As Chinese investment in the US keeps setting records, congressional advisers suggest changing US law so Chinese state-owned enterprises (SOE) can be barred from buying or gaining control of US businesses.
The concern is that such enterprises could use technology, intelligence and market power “in the service of the Chinese state,” the US-China Economic and Security Review Commission said on Wednesday in its annual report.
The commission cited as an example the growth in Chinese attempts to buy US assets in the semiconductor industry.
The recommendation, stemming from the security implications about foreign investment by the world’s No. 2 economy, was one of several proposals in the report, which examines a range of issues in the relationship between the powers.
Chinese investment in the US reached a record US$15 billion last year and could climb to US$30 billion this year. About one-quarter of that investment is from state-owned companies.
“We don’t want the US government owning large chunks of the US economy, so why do we want the Chinese Communist Party owning large chunks of the US economy?” said Dennis Shea, the Republican-appointed chairman of the bipartisan commission.

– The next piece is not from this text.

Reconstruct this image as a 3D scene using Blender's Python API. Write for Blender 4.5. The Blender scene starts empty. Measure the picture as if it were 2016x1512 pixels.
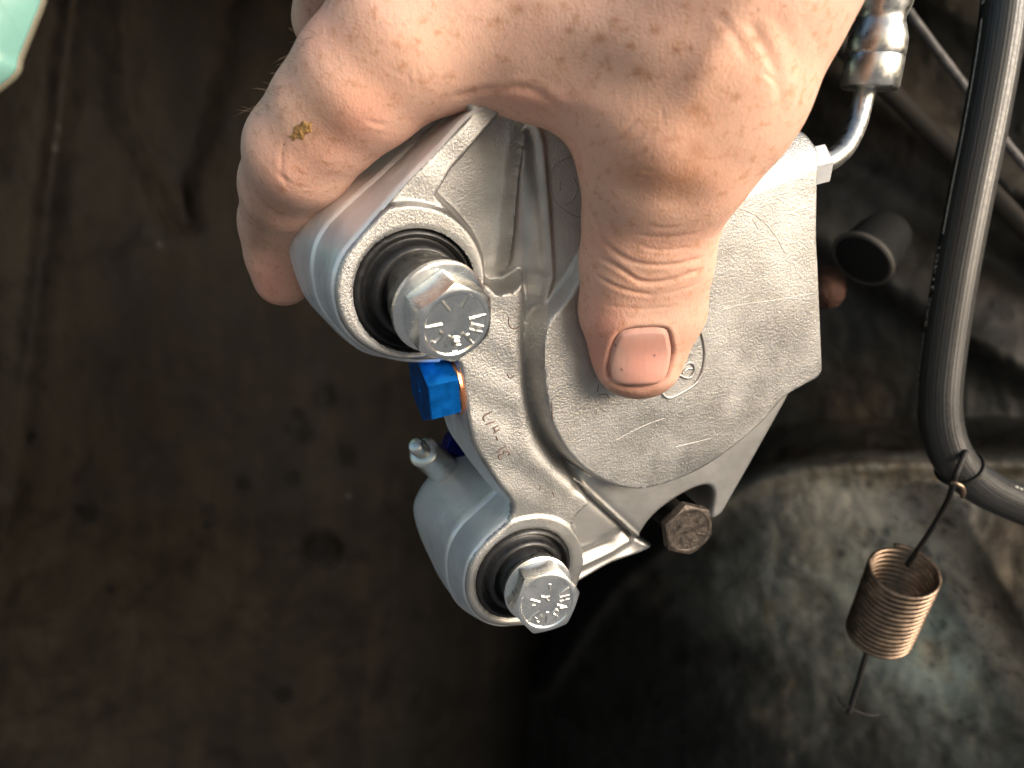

“These state-owned enterprises are arms of the Chinese state and Communist Party. Often they do not act purely on commercial or market basis, they have strategic considerations,” he said.
The commission members are selected by leaders of both parties in the House and Senate. They include former US lawmakers, and former US government, military and intelligence officials. The commission works on a mandate to provide recommendations to Congress for legislative and administrative action.
The report urges the US Congress to amend the statute authorizing the Committee on Foreign Investment in the US, known as CFIUS, to prohibit Chinese state-owned enterprises “from acquiring or otherwise gaining effective control of US companies.”
That committee reviews foreign acquisitions for threats to US national security.
A February report by the Rhodium Group, a research organization that tracks Chinese investment in the US, said that for the past three years, China was the country with the most transactions scrutinized by the committee.
Rhodium said that was not due to increased scrutiny of China, but rather reflected an increase in the volume of foreign investment from China and a shift in its interest toward technology acquisitions.
“The vast majority of Chinese overtures continue to pass CFIUS reviews without any problems,” researchers said.
According to Rhodium, annual investment flows from China to the US have exceeded US investment flows into China since last year.
China has long complained that Washington’s security review process for investments in the US unfairly targets Chinese investors.
The Chinese embassy in Washington did not immediately respond to a request for comment Wednesday.
Carolyn Bartholomew, the Democratic-appointed vice chairman of the review commission, said that while China restricts foreign investment with laws banning foreign participation in large swaths of its economy, Chinese companies face no such obstacles in the US.
“People need to take a harder look at what companies are investing in the United States, why they are investing in the United States,” she said. “We just think that people are not paying enough attention to this.”